Straubel's pitch, as he has outlined it in interviews including a recent Core Memory podcast episode with Ashlee Vance, is blunt: whoever controls battery materials at industrial scale wins the energy transition. China currently dominates the processing of critical minerals including lithium and cobalt. Redwood's bet is that domestic recycling and refining can displace that dependency — not quickly, and not cheaply, but fundamentally.
The $2 billion DOE loan is not charitable. It reflects a strategic assessment that secure battery supply chains are a matter of infrastructure policy. The $6 billion valuation reflects private investors — including T. Rowe Price, Goldman Sachs, Baillie Gifford, Fidelity, Ford, Amazon's Climate Pledge Fund, and, in a later round, Eclipse Capital and Nvidia's NVentures — concluding the same thing, per reporting by TechCrunch and Reuters. Per the Redwood Materials website, the company also acquired the German recycling firm Redux in 2023 and is deploying large-scale energy storage systems using new and repurposed battery packs for data centers and the national grid.

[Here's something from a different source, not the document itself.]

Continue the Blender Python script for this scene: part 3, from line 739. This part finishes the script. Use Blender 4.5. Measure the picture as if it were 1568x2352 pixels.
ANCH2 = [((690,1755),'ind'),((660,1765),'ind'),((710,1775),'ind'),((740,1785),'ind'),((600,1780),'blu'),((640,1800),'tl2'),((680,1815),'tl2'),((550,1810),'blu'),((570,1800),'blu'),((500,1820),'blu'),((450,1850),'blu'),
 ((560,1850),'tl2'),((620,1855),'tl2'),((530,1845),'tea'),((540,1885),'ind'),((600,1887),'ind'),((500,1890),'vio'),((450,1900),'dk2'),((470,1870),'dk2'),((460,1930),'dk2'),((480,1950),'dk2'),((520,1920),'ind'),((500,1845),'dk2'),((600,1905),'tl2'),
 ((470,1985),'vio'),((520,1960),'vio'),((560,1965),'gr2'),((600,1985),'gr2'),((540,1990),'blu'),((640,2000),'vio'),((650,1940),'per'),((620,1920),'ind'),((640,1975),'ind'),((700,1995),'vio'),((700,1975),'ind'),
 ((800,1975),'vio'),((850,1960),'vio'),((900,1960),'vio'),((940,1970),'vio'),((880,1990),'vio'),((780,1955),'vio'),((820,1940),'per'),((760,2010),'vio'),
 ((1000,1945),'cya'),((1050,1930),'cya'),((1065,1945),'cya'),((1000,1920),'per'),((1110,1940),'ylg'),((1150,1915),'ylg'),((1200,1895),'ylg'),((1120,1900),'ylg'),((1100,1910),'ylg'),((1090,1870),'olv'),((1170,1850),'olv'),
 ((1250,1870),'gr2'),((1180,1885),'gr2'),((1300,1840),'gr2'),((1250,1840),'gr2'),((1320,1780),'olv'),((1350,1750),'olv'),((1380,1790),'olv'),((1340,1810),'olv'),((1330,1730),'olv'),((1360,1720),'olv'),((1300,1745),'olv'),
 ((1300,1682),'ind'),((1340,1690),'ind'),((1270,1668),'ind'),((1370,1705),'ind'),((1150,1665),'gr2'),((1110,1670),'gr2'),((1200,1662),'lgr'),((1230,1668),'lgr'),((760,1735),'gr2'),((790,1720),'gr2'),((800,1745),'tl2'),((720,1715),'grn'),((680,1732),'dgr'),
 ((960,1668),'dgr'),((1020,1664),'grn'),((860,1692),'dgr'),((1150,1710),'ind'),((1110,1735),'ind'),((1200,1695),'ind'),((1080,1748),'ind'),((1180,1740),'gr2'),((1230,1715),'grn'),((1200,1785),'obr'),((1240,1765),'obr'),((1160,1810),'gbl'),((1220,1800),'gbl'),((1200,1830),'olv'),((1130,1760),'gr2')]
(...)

The scale Redwood is pursuing is not incremental. Going from 100 GWh to 500 GWh in five years would require roughly quintupling throughput while simultaneously bringing the South Carolina factory online and keeping unit economics viable. The 500 GWh target would represent a capacity roughly equal to the entire U.S. EV market's annual battery demand as of the early 2020s. Whether Redwood can build that fast, finance that much, and attract enough end-of-life battery volume to feed it is the open question the partner roster and the DOE loan do not answer.
What is clear is that Redwood is not positioning itself as a cleanup operation for old laptops and power tools. It is building the infrastructure layer for a domesticated battery supply chain — the missing link between a fleet of millions of EVs reaching end-of-life and the manufacturers who need their materials back. If Straubel is right, the company becomes irreplaceable. If the company stumbles on execution, financing, or the sheer physics of scaling materials processing fast enough, the energy transition runs through Beijing for another generation. That is the bet.